The lies are bad enough, but it’s why he’s lying that’s even more disqualifying: to divide us, between “patriots” who support him and those who are un-American because they do not. It’s what he’s lying about: matters that should unite Americans, such as disaster responses, the U.S. standing in the world, the integrity of our elections and the facts about the unprecedented insurrection on Jan. 6. And it’s how he gets away with it: by discrediting a free press and playing to propagandist channels of the right.

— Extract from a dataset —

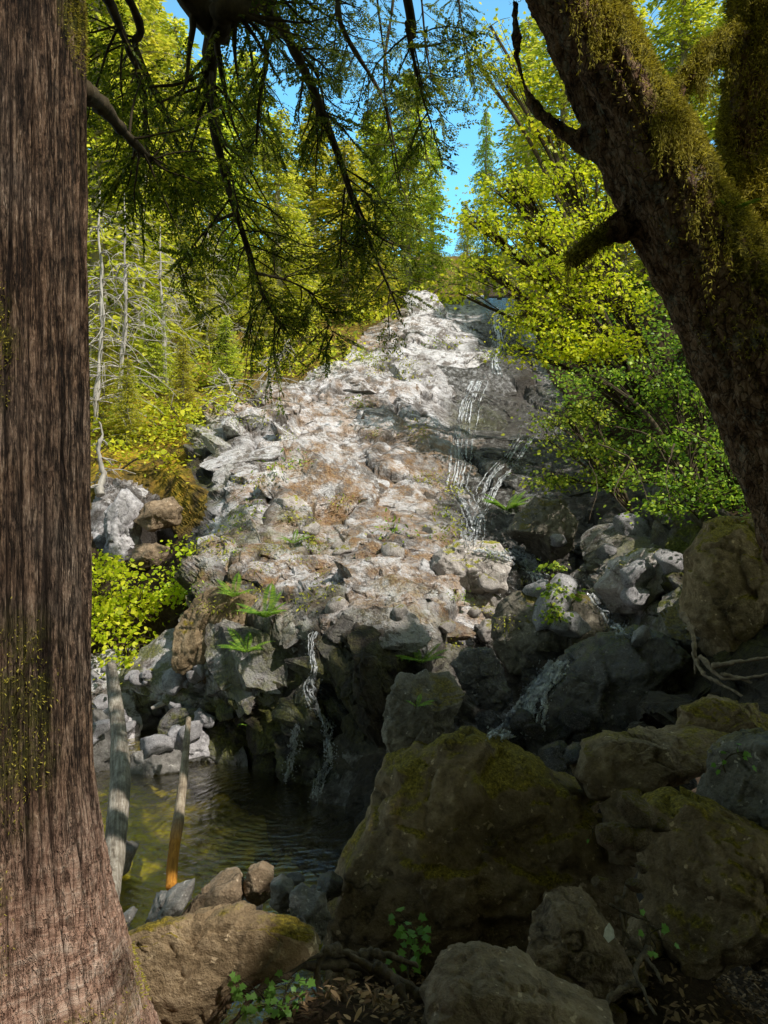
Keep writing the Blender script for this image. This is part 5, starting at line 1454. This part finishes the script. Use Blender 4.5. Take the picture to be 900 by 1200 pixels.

Take Trump’s reaction to the devastation caused by Hurricane Helene, the worst since Katrina two decades ago. Back then, George W. Bush was criticized for the actual dilatory incompetence of Washington’s disaster response, even by many Republicans. But Trump is assailing rival Kamala Harris and President Joe Biden for their administration’s reaction to Helene based on fabrications.

No sooner had Trump landed in stricken Valdosta, Ga., on Monday than he charged that the federal government was M.I.A., and that Georgia’s Republican governor was “having a hard time” even getting Biden on the phone. Gov. Brian Kemp himself had earlier said Biden called him the previous day to make sure Kemp had all he needed and to urge him to call directly for anything else. The Republican governors of South Carolina and Virginia praised the federal response as well.

This from the man who, as president, withheld money from hurricane-ravaged Puerto Rico for years and on a belated visit tossed paper towels at needy residents. He repeatedly threatened to block money from blue-state governors, notably California’s Gavin Newsom during the 2018 wildfires, while promising “A-plus” treatment for states whose governors supported him. Last month, he re-upped that threat against “Newscum.”

In a nearly two-hour harangue in Erie, Pa., Trump expanded on his fearmongering falsification in weekend posts about newly released data from U.S. Immigration and Customs Enforcement. Harris, he said, “let in 13,099 convicted murderers,” and thousands more migrants convicted of rape and assault. “SHE HAS GOT BLOOD ON HER HANDS!” he posted on Friday. “Thugs and slimeballs” were “totally unvetted and unchecked,” he wrote on Saturday

In fact, the ICE data covered migrants who entered over four decades — including during Trump’s term — and most are in local, state or federal custody or had served sentences. All are tracked by ICE, incarcerated or not.

In Pennsylvania, Trump repeated his oft-debunked falsehood that on Jan. 6, “Crazy Nancy Pelosi” rejected his offer for 10,000 National Guard troops and that she’d taken responsibility for the violence. “And then they try and blame me for it!” he whined. In fact, Trump’s own Pentagon chief, among others, said under oath that Trump issued no such orders, including during the three hours that the then-commander in chief watched the mayhem on TV.

As his White House press secretary, Stephanie Grisham, told the nation in August from the Democratic National Convention: “He used to tell me, ‘It doesn’t matter what you say, Stephanie — say it enough and people will believe you.’ But it does matter — what you say matters, and what you don’t say matters.”

Words do matter. Lies really matter. And an inveterate liar should be nowhere near the Oval Office.